As of September 22, the General Assembly approved House Bill 259, a budget for the current and upcoming fiscal years. The budget bill, which will become law on October 3 without Governor Cooper’s signature, includes three notable changes to public records law.
1. G.S. 132-1.1(a)
The old rule: This portion of Chapter 132 excludes certain attorney-client communications from the default right of public access. Under G.S. 132-1.1(a), attorneys’ written communications to their government clients regarding directly relevant claims, settlements, litigation, or other proceedings are not public record. Note that this section allows governments to withhold covered communications but does not require them to do so; governments may make covered communications publicly available if they so choose. However, the ability to withhold these communications expires three years after the date the governmental body receives the communications. As a result, if a covered communication is three or more years old, the governmental body must produce it upon request.
The new rule: The new version of Section 132-1.1(a) (see PDF page 530) eliminates this three-year waiting period. Now, the only way written communications covered under this provision become public is if the receiving governmental body specifically chooses to make them public. Additionally, the new section eliminates the requirement that the communications be written by an attorney. Instead, new Section 132-1.1(a) applies to any communications written to the public body within the scope of the attorney-client relationship. A strict reading of this statute would therefore indicate that written communications addressed just to an attorney would not fall within this protection, while written communications addressed to the attorney and other members of the public body would fall within this exception. Still, that very literal interpretation seems to cut against the legislature’s apparent intent to broaden the scope of this protection by eliminating the attorney author requirement.
Bottom Line: With the passage of this year’s budget, certain written communications addressed to governmental bodies within the scope of the attorney-client relationship are not subject to public access at any time except at the governmental body’s option.
2. G.S. 132-6
The old rule: This provision generally deals with responding to requests for the inspection or copying of public records. Subsection (d) specifically pertains to records relevant to the expansion of business and industries. Under subsection (d), public agencies may withhold records relating to the proposed expansion or location of a business or industrial project if the inspection, copying, or release of those records would frustrate their purpose. This protection specifically excludes records about general economic development activities and policies. Once there has been an announcement of commitment or a final decision regarding a business’s expansion or location, the withheld records must then be released upon request according to the specific procedures in subsection (d).
The new rule: The budget bill adds subsection (d1) to G.S. 132-6 (see PDF page 345). Subsection (d1) expands subsection (d)’s protections to include records regarding the evaluation, acquisition, or location of a qualifying site for a potential business or industry expansion. These records similarly may be withheld for so long as their inspection, copying, or release would frustrate the purpose for which they were created. Frustrating the purpose specifically includes increasing the costs of acquisition under the new subsection. These protections expire once the site has been acquired (or options secured) or deemed unsuitable. After acquisition or rejection of a site, an agency must disclose the records as soon as practicable within twenty-five days of a request.

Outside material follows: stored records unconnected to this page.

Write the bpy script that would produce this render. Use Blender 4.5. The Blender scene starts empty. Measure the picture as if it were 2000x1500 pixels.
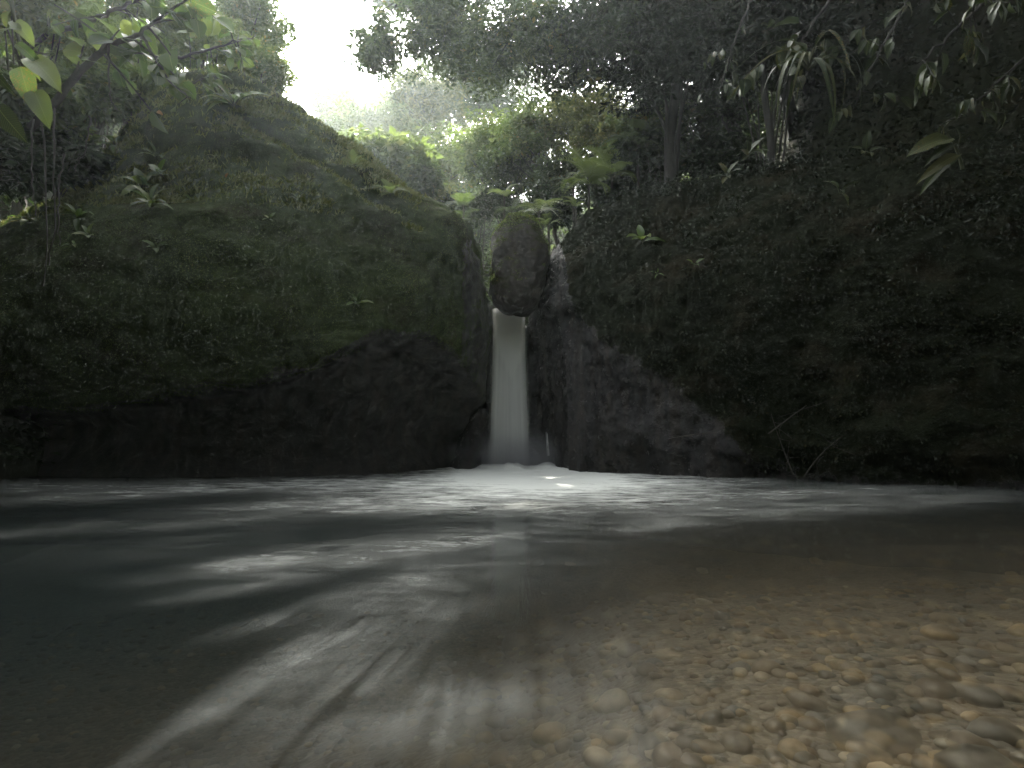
import bpy, math, random
import numpy as np
from mathutils import Vector, Matrix, Quaternion

S = bpy.context.scene
COL = S.collection
RAD = math.radians

# ------------------------------------------------------------------ camera, light, exposure
F = 1111.0                      # focal length in photo pixels (2000 wide)
PITCH = RAD(5.65)
CAM = np.array([0.0, 0.0, 0.6])
cd = bpy.data.cameras.new("camera")
cd.sensor_width = 36.0
cd.lens = F * 36 / 2000
cd.clip_start = 0.05
cd.clip_end = 500
cam = bpy.data.objects.new("camera", cd)
COL.objects.link(cam)
cam.location = CAM
cam.rotation_euler = (math.pi / 2 + PITCH, 0, 0)
S.camera = cam

SUN_EL, SUN_AZ = 45.0, -16.0    # azimuth from +Y, negative = to the left
w = bpy.data.worlds.new("World")
S.world = w
w.use_nodes = True
wn = w.node_tree
wn.nodes.clear()
sky = wn.nodes.new("ShaderNodeTexSky")
sky.sky_type = 'NISHITA'
sky.sun_disc = False
sky.sun_elevation = RAD(SUN_EL)
sky.sun_rotation = RAD(SUN_AZ)
sky.air_density = 1.4
sky.dust_density = 6.0
hs = wn.nodes.new("ShaderNodeHueSaturation")
hs.inputs['Saturation'].default_value = 0.22
cap = wn.nodes.new("ShaderNodeMix")
cap.data_type = 'RGBA'
cap.blend_type = 'DARKEN'
cap.inputs['Factor'].default_value = 0.0
cap.inputs[7].default_value = (8.1, 7.95, 7.7, 1)
bg = wn.nodes.new("ShaderNodeBackground")
bg.inputs['Strength'].default_value = 0.14
wo = wn.nodes.new("ShaderNodeOutputWorld")
wn.links.new(sky.outputs[0], hs.inputs['Color'])
wn.links.new(hs.outputs[0], cap.inputs[6])
wn.links.new(cap.outputs[2], bg.inputs[0])
wn.links.new(bg.outputs[0], wo.inputs[0])

sl = bpy.data.lights.new("sun", 'SUN')
sl.energy = 5.0
sl.angle = RAD(0.8)
sl.color = (1.0, 0.95, 0.84)
so = bpy.data.objects.new("sun", sl)
COL.objects.link(so)
e, a = RAD(SUN_EL), RAD(SUN_AZ)
SUNDIR = Vector((math.sin(a) * math.cos(e), math.cos(a) * math.cos(e), math.sin(e)))
so.rotation_euler = (-SUNDIR).to_track_quat('-Z', 'Y').to_euler()
so.location = (-6, 18, 26)

S.view_settings.view_transform = 'Standard'
S.view_settings.look = 'None'
S.view_settings.exposure = 2.5
S.view_settings.gamma = 1.0
S.view_settings.use_curve_mapping = False
S.render.engine = 'CYCLES'
cy = S.cycles
cy.use_denoising = True
cy.max_bounces = 7
cy.diffuse_bounces = 3
cy.glossy_bounces = 3
cy.transmission_bounces = 5
cy.transparent_max_bounces = 12
cy.volume_bounces = 0
cy.caustics_reflective = False
cy.caustics_refractive = False
cy.sample_clamp_indirect = 4.0
cy.use_adaptive_sampling = True
cy.adaptive_threshold = 0.02

# ------------------------------------------------------------------ maths helpers
def P(px, py, Y):
    """World point at photo pixel (px, py) and distance Y along the view axis' ground direction."""
    u, v = (px - 1000) / F, (750 - py) / F
    dy = math.cos(PITCH) - v * math.sin(PITCH)
    dz = math.sin(PITCH) + v * math.cos(PITCH)
    t = Y / dy
    return np.array([CAM[0] + u * t, Y, CAM[2] + dz * t])

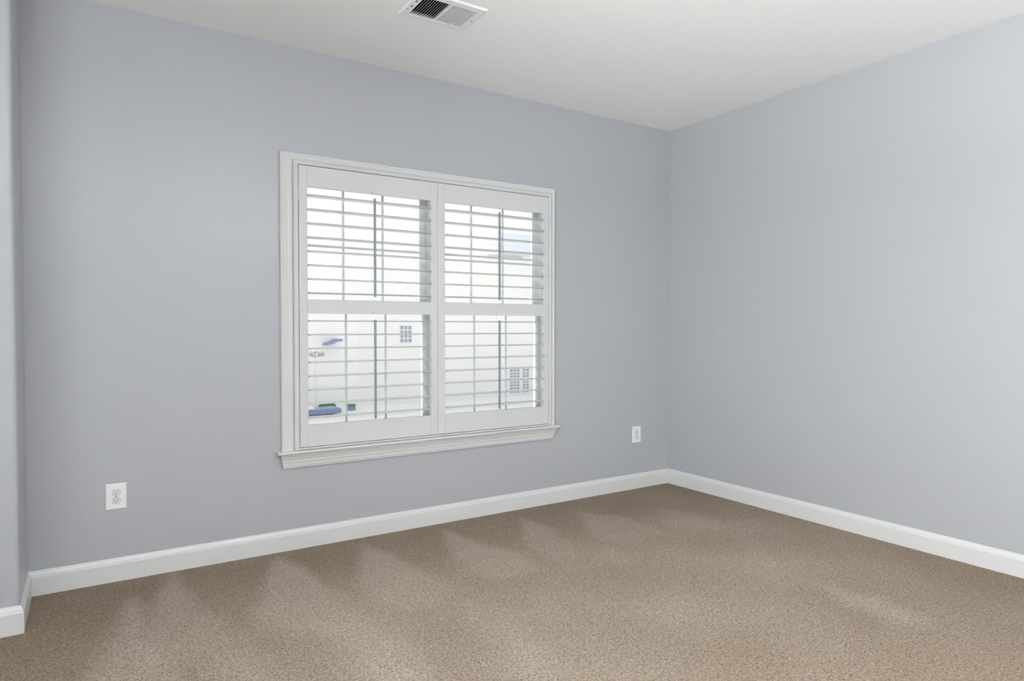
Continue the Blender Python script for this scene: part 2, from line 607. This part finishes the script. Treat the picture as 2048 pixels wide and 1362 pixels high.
# ------------------------------------------------------------------ the double window behind the shutters
win = struct(empty('window_1', (WX0, YW, WZ0)), 'white twin double-hung window behind the shutters')
bm = bm_new()
fy0, fy1 = YW + 0.040, YW + 0.140
box(bm, WX0, 0.978, fy0, fy1, WZ0, WZ1)
box(bm, 2.634, WX1, fy0, fy1, WZ0, WZ1)
box(bm, 1.781, 1.830, fy0, fy1, WZ0, WZ1)
box(bm, 0.978, 1.781, fy0, fy1, WZ0, 0.600)
box(bm, 1.830, 2.634, fy0, fy1, WZ0, 0.600)
box(bm, 0.978, 1.781, fy0, fy1, 2.068, WZ1)
box(bm, 1.830, 2.634, fy0, fy1, 2.068, WZ1)
part(link('window_frame', bm, M_VINYL), win)
for gx0, gx1 in ((1.016, 1.743), (1.868, 2.596)):
    for nm, z0, z1, ya, yb, rb, rt in (('sash', 0.600, 1.360, YW + 0.046, YW + 0.078, 0.055, 0.035),
                                      ('sash', 1.325, 2.068, YW + 0.086, YW + 0.118, 0.035, 0.045)):
        bm = bm_new()
        ox0, ox1 = gx0 - 0.037, gx1 + 0.037
        box(bm, ox0, gx0, ya, yb, z0, z1)
        box(bm, gx1, ox1, ya, yb, z0, z1)
        box(bm, gx0, gx1, ya, yb, z0, z0 + rb)
        box(bm, gx0, gx1, ya, yb, z1 - rt, z1)
        s = part(link(nm, bm, M_VINYL), win)
        ym = (ya + yb) / 2
        bm = bm_new()
        box(bm, gx0, gx1, ym - 0.002, ym + 0.002, z0 + rb, z1 - rt)
        g = link('glass_pane', bm, M_GLASS, parent=s)
        bm = bm_new()
        wz0, wz1 = z0 + rb, z1 - rt
        zc = 1.683 if z0 > 1 else (wz0 + wz1) / 2 + 0.022
        for k in (1, 2):
            xm = gx0 + (gx1 - gx0) * k / 3
            box(bm, xm - 0.0065, xm + 0.0065, ym - 0.007, ym - 0.003, wz0, wz1)
        if z0 > 1:
            box(bm, gx0, gx1, ym - 0.0068, ym - 0.0032, zc - 0.0065, zc + 0.0065)
        link('muntin_grid', bm, M_VINYL, parent=s)

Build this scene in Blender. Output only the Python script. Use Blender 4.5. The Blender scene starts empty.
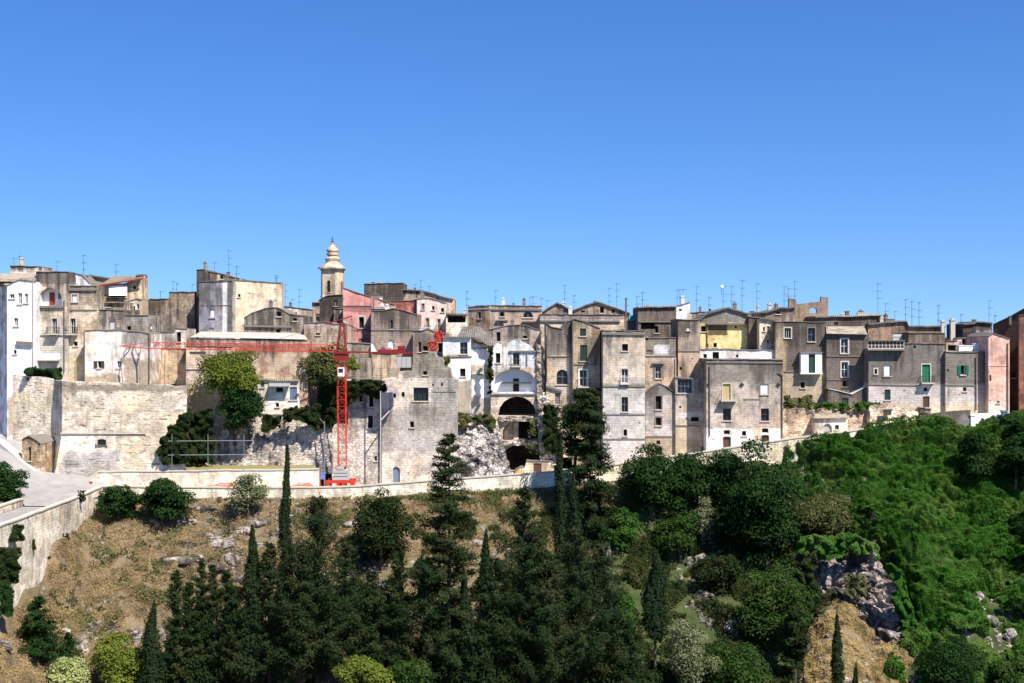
import bpy, bmesh, math, random
import numpy as np
from mathutils import Vector, Matrix, noise
from mathutils.geometry import tessellate_polygon
R = math.radians
SC = bpy.context.scene
COL = SC.collection
random.seed(7)
RNG = np.random.default_rng(11)

# ------------------------------------------------------------------ camera, sky, sun, exposure
F, CX, CY, CZ = 1260.0, 512.0, 341.5, 21.0
cam = bpy.data.objects.new('camera', bpy.data.cameras.new('camera'))
COL.objects.link(cam)
cam.location = (0, 0, CZ)
cam.rotation_euler = (R(90), 0, 0)
cam.data.sensor_width = 36.0
cam.data.lens = 36.0 * F / 1024.0
cam.data.clip_start = 1.0
cam.data.clip_end = 20000.0
SC.camera = cam
SUN_EL, SUN_AZ = 52.0, 40.0          # azimuth to the right of straight-behind-the-camera
world = bpy.data.worlds.new('World'); SC.world = world
world.use_nodes = True
wn = world.node_tree.nodes; wl = world.node_tree.links
sky = wn.new('ShaderNodeTexSky'); sky.sky_type = 'NISHITA'; sky.sun_disc = False
sdir = Vector((math.sin(R(SUN_AZ)) * math.cos(R(SUN_EL)), -math.cos(R(SUN_AZ)) * math.cos(R(SUN_EL)), math.sin(R(SUN_EL))))
sky.sun_elevation = R(SUN_EL)
sky.sun_rotation = math.atan2(sdir.x, sdir.y)
sky.air_density = 1.0; sky.dust_density = 0.25; sky.ozone_density = 4.0; sky.altitude = 350
tc = wn.new('ShaderNodeTexCoord'); lift = wn.new('ShaderNodeVectorMath'); lift.operation = 'ADD'; lift.inputs[1].default_value = (0, 0, .115)
nrm = wn.new('ShaderNodeVectorMath'); nrm.operation = 'NORMALIZE'
wl.new(tc.outputs['Generated'], lift.inputs[0]); wl.new(lift.outputs[0], nrm.inputs[0]); wl.new(nrm.outputs[0], sky.inputs['Vector'])
hsv = wn.new('ShaderNodeHueSaturation'); hsv.inputs['Saturation'].default_value = 1.28; hsv.inputs['Hue'].default_value = .511
wl.new(sky.outputs[0], hsv.inputs['Color']); wl.new(hsv.outputs[0], wn['Background'].inputs['Color'])
wn['Background'].inputs['Strength'].default_value = 0.098
sun = bpy.data.objects.new('sun', bpy.data.lights.new('sun', 'SUN')); COL.objects.link(sun)
sun.data.energy = 5.0; sun.data.angle = R(0.5); sun.data.color = (1.0, 0.93, 0.86)
sun.rotation_euler = sdir.to_track_quat('Z', 'Y').to_euler()
SC.view_settings.view_transform = 'Standard'; SC.view_settings.look = 'None'
SC.view_settings.exposure = 0.92; SC.view_settings.gamma = 1.0
SC.view_settings.use_curve_mapping = False
SC.render.resolution_x, SC.render.resolution_y = 1024, 683
SC.render.engine = 'CYCLES'

# ------------------------------------------------------------------ helpers
def P(px, py, Y):
    return Vector(((px - CX) / F * Y, Y, CZ - (py - CY) / F * Y))
def X(px, Y): return (px - CX) / F * Y
def Z(py, Y): return CZ - (py - CY) / F * Y
def tag(o, label=None, cat=None, group=None, kind=None):
    if label: o['label'] = label
    if cat: o['category'] = cat
    if group: o['group'] = group
    if kind: o['kind'] = kind
    return o
def empty(name, loc, rz, label, cat, group=None):
    o = bpy.data.objects.new(name, None); COL.objects.link(o)
    o.location = loc; o.rotation_euler = (0, 0, rz); o.empty_display_size = .3
    return tag(o, label, cat, group)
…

Bottom Line: Public records protections for records relevant to relocating businesses or expanding industries now explicitly include site selection records.
3. Changes to G.S. 121-5
The old rule: Section 121-5 establishes the Department of Natural and Cultural Resources as the official archiving agency of North Carolina and prohibits the destruction, sale, loan, or other disposal of public records without the department’s approval. Under this section, public records must be retained according to the department’s retention schedules. Unauthorized destruction or disposal can result in criminal charges and fines under G.S. 132-3.
The new rule: The budget bill adds subsection (d1) (see PDF page 531). Under new subsection (d1), custodians of General Assembly records can independently decide if a record is public. If the custodian decides that a record is not public, the custodian can choose to retain the record or to destroy, sell, loan, or otherwise dispose of the record without any Department of Natural and Cultural Resources involvement. This section applies only to custodians of General Assembly records and does not impact records custodians on the local level.
Bottom Line: General Assembly records custodians have discretion in determining whether a General Assembly record is public. If custodians decide a record is not public, they may choose to retain the record or they can dispose of the record with no legal penalties.